**Stated exercise**
From the records, pick out and copy each line containing "Write".
◆ ◆ ◆ ◆ ◆
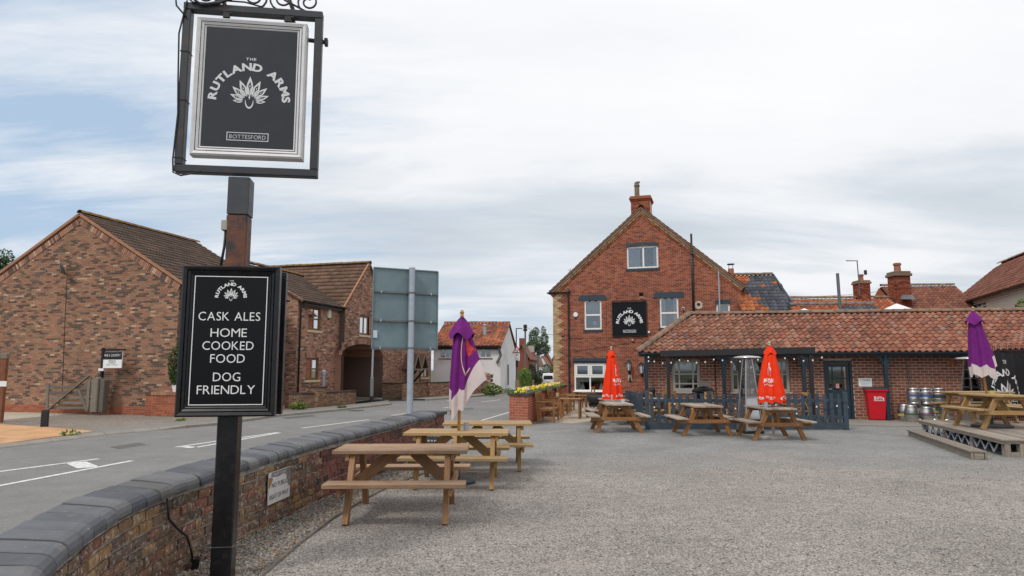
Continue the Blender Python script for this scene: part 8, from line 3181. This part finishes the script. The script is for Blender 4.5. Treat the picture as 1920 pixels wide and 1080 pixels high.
gpo = thing('gate_post', 'stout weathered timber gate post beside the estate sign', 'post', on_wall(WGt, 182, 772), world=True)
a, z = WGt.az(182, 773)
ob('post', MB().prism([WGt.P(a + x, z + y, .12) for x, y in ((-.22, 0), (.06, 0), (.06, 1.17), (-.02, 1.24), (-.20, 1.14))], -WGt.n * .3), OLDWOOD, gpo, bevel=.02)
ob('post', MB().prism([WGt.P(a + x, z + y, .05) for x, y in ((.075, 0), (.26, 0), (.27, 1.12), (.08, 1.14))], -WGt.n * .25), OLDWOOD, gpo, bevel=.02)
es = thing('estate_sign', 'black and white SOLD estate agent board on a black post', 'sign', on_wall(WGt, 185, 772), world=True)
a0, z0 = WGt.az(184, 740)
a1, z1 = WGt.az(190, 652)
plank('post', BLACK, es, WGt.P(a0, .3, -.1), WGt.P(a1, z1, -.1), .09, .09, TD, world=True)
A = [WGt.az(190, 660), WGt.az(226, 664), WGt.az(225, 692), WGt.az(190, 688)]
top, mid_ = A[0][1], (A[0][1] * .55 + A[3][1] * .45)
x0, x1, zb_ = A[0][0] + .02, A[1][0], (A[2][1] + A[3][1]) / 2
mb = MB()
WGt.slab(mb, x0, x1, zb_, top, -.11, -.07)
ob('board', mb, PUREWHITE, es)
mb = MB()
zm_ = zb_ + (top - zb_) * .53
WGt.slab(mb, x0 + .002, x1 - .002, zm_, top - .002, -.0695, -.066)
ob('header', mb, BLACK, es)
mb = MB()
WGt.slab(mb, a1 - .1, x1 + .1, top + .05, top + .11, -.12, -.07)
ob('arm', mb, BLACK, es)
fn = lambda x, y: WGt.P(x, y, -.063)
mb = MB()
w_ = x1 - x0
text(mb, 'FINE & COUNTRY', fn, (x0 + x1) / 2, zm_ + (top - zm_) * .40, .085, .0, 1., width=w_ * .84)
ob('lettering', mb, LETTER, es)
mb = MB()
text(mb, 'SOLD', fn, (x0 + x1) / 2, zb_ + (zm_ - zb_) * .55, .12, .0, 1.1, width=w_ * .36)
text(mb, 'subject to contract', fn, (x0 + x1) / 2, zb_ + (zm_ - zb_) * .32, .05, .0, 1., width=w_ * .6)
ob('lettering', mb, GALVD, es)
a2, z2 = WGt.az(186.5, 693)
ob('band', MB().box(WGt.P(a2, z2, -.1), (.18, .12, .09)), PUREWHITE, es)
q = gp(83, 801, ZP)
bo = thing('bollard', 'short black bollard on the orange paving', 'bollard', q)
ob('shaft', MB().box((0, 0, .225), (.16, .16, .45), Matrix.Rotation(.3, 3, 'Z')), BLACKM, bo, bevel=.012)
ob('cap', MB().box((0, 0, .462), (.14, .14, .025), Matrix.Rotation(.3, 3, 'Z')), BLACKM, bo, bevel=.008)
q = gp(-4, 792, ZP)
fp_ = thing('fence_post', 'reddish timber post with a white plate at the left edge', 'post', q)
ob('post', MB().box((0, 0, .95), (.26, .12, 1.9)), plain('red_brown_stain', (.20, .07, .03), .6, var=.3), fp_, bevel=.01)
ob('cap', MB().box((0, 0, 1.98), (.30, .15, .16)), OLDWOOD, fp_, bevel=.01)
ob('plate', MB().box((.06, -.07, 1.15), (.30, .015, .16)), PUREWHITE, fp_)
lp_ = thing('street_lamp', 'grey street lamp column with thicker base by the arch', 'street lamp', gp(696.5, 753.5, ZP))
ob('base', MB().tube([(0, 0, 0), (0, 0, 1.15)], .085, 12).lathe([(.085, 1.15), (.055, 1.28)], 12), plain('lamp_grey_green', (.20, .235, .225), .5, .2), lp_)
ob('foot', MB().tube([(0, 0, -.02), (0, 0, .28)], .095, 12), BLACKM, lp_)
ob('shaft', MB().tube([(0, 0, 1.2), (.04, 0, 5.0)], .05, 10), GALV, lp_)
ob('lantern', MB().box((.3, 0, 5.03), (.6, .18, .08)), GALV, lp_, bevel=.02)


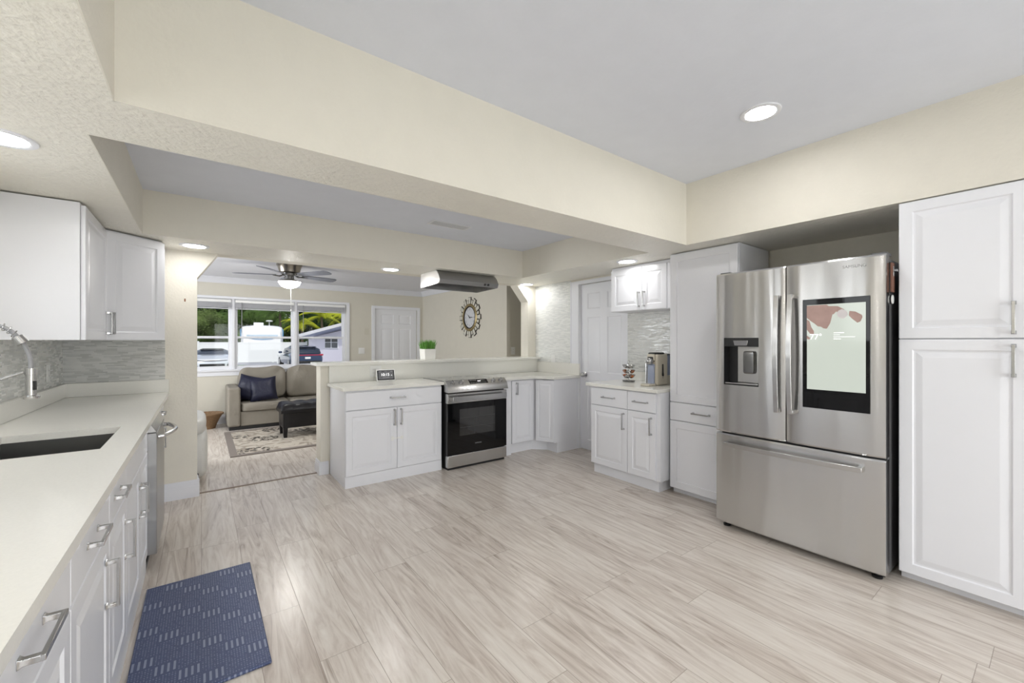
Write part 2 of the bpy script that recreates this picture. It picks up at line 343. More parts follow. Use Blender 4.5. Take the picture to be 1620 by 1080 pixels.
# ------------------------------------------------------------------ setting
ZS = 2.11; ZN = 2.60; ZT = 2.43; ZL = 2.38
XL = -0.84; XR = 3.79; YW = 4.51; YW2 = 4.67; YB = -2.6; YF = 8.25
struct('floor', MB().box(-2.35, YB-0.15, -0.1, 4.75, YF+0.15, 0), FLOOR, label='pale oak laminate plank floor')
def wallx(mb, x0, x1, y0, y1, z0, z1, holes):    # wall in a plane of constant x with rectangular holes (ya,yb,za,zb)
    ys = sorted({y0, y1}|{h[0] for h in holes}|{h[1] for h in holes})
    for a, b_ in zip(ys, ys[1:]):
        hs = sorted([(h[2], h[3]) for h in holes if h[0] <= a+1e-6 and h[1] >= b_-1e-6]); z = z0
        for lo, hi in hs:
            if lo > z+1e-6: mb.box(x0, a, z, x1, b_, lo)
            z = hi
        if z < z1-1e-6: mb.box(x0, a, z, x1, b_, z1)
    return mb
def wally(mb, y0, y1, x0, x1, z0, z1, holes):
    t = wallx(MB(), y0, y1, x0, x1, z0, z1, holes)
    mb.add([(p[1], p[0], p[2]) for p in t.v], t.f); return mb
struct('wall_left', wallx(MB(), XL-0.13, XL, YB-0.15, YW, 0, 2.75, [(1.15, 2.75, 1.12, 2.02)]), CREAM)
struct('wall_right', wallx(MB(), XR, XR+0.13, 2.13, YW, 0, 2.75, [(2.925, 3.66, 0, 2.045)]), CREAM)
struct('wall_right', MB().box(3.90, YB-0.15, 0, 4.03, 2.13, 2.75).box(3.79, 2.125, 0, 4.03, 2.255, 2.75), CREAM)
struct('wall_back', wally(MB(), YB-0.15, YB, XL-0.13, 4.03, 0, 2.75, [(0.35, 2.65, 0, 2.05)]), CREAM)
# wall between kitchen and lounge: pier with chamfered corner, half wall, post with chamfered corner
mb = MB().prism([(-2.35, 0), (-0.03, 0), (-0.03, 1.885), (0.12, ZS), (-2.35, ZS)], 1, YW, YW2)
mb.box(0.955, YW-0.03, 0, XR, YW2, 1.0895)
mb.prism([(3.645, 1.09), (XR+0.13, 1.09), (XR+0.13, ZS), (3.455, ZS), (3.645, 1.885)], 1, YW, YW2)
mb.box(-2.35, YW, ZS, 4.75, YW2, 2.75)
struct('wall_front', mb, CREAM)
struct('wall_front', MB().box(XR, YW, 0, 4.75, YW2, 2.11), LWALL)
NX0, NX1, NY0, NY1 = -0.229, 3.128, -2.1, 1.845
TX0, TX1, TY0, TY1 = -0.343, 3.133, 2.195, 3.985
mb = MB()
mb.box(XL-0.13, YB-0.15, ZS, NX0, 2.0, 2.75).box(NX1, YB-0.15, ZS, 4.03, 2.0, 2.75).box(NX0, YB-0.15, ZS, NX1, NY0, 2.75)
mb.box(NX0, NY1, ZS, NX1, 2.0, 2.75)
mb.box(XL-0.13, 2.0, ZS, 4.03, TY0, 2.75).box(XL-0.13, TY0, ZS, TX0, YW, 2.75).box(TX1, TY0, ZS, 4.03, YW, 2.75).box(TX0, TY1, ZS, TX1, YW, 2.75)
struct('ceiling', mb, CREAMT, label='low textured cream soffit ceiling around two trays')
struct('ceiling', MB().box(NX0-0.02, NY0-0.02, ZN, NX1+0.02, NY1+0.02, 2.75), CEIL, label='grey ceiling of the near tray')
struct('ceiling', MB().box(TX0-0.02, TY0-0.02, ZT, TX1+0.02, TY1+0.02, 2.75), CEIL, label='grey ceiling of the far tray')
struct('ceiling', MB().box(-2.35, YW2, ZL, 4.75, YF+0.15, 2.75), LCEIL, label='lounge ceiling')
# smooth painted faces of the trays
def tray(x0, x1, y0, y1, z0, z1, t=0.004):
    return MB().box(x0, y0, z0, x0+t, y1, z1).box(x1-t, y0, z0, x1, y1, z1).box(x0, y0, z0, x1, y0+t, z1).box(x0, y1-t, z0, x1, y1, z1)
struct('trim_1', tray(NX0, NX1, NY0, NY1, ZS, ZN), CREAM, label='smooth cream sides of the near ceiling tray')
struct('trim_2', tray(TX0, TX1, TY0, TY1, ZS, ZT), CREAM, label='smooth cream sides of the far ceiling tray')
# lounge shell
LW = [(-0.50, 2.21, 0.875, 2.035)]
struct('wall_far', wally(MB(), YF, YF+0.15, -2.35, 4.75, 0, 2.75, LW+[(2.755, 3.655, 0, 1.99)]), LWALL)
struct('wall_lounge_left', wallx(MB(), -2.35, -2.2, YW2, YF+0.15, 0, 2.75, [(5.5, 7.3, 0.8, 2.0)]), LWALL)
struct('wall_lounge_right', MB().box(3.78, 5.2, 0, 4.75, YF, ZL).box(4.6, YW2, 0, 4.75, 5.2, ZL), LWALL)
cr = MB()
pr = [(0, 0), (0, -0.095), (0.012, -0.095), (0.03, -0.07), (0.055, -0.03), (0.075, -0.012), (0.075, 0)]
cr.prism([(YF-a, ZL+b_) for a, b_ in pr], 0, -2.2, 3.78)
cr.prism([(3.78-a, ZL+b_) for a, b_ in pr], 1, 5.2, YF)
struct('trim_3', cr, LCEIL, smooth=30, label='crown moulding of the lounge')
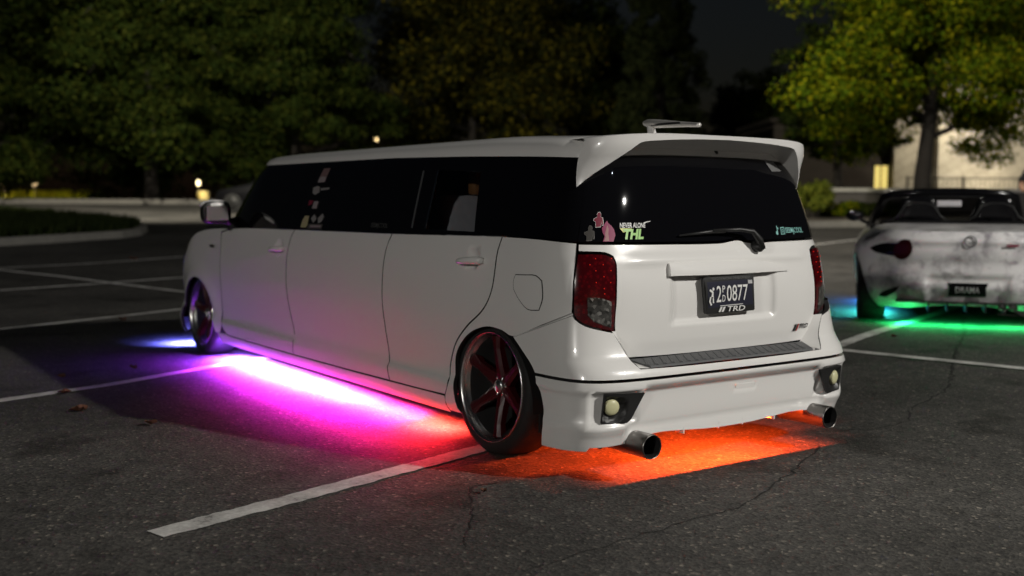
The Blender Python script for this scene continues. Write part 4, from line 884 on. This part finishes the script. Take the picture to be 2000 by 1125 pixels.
◆ ◆ ◆ ◆ ◆
**Task response**
Write part 2 of the bpy script that recreates this picture. It picks up at line 343. More parts follow. Use Blender 4.5. Take the picture to be 1620 by 1080 pixels.
The Blender Python script for this scene continues. Write part 4, from line 884 on. This part finishes the script. Take the picture to be 2000 by 1125 pixels.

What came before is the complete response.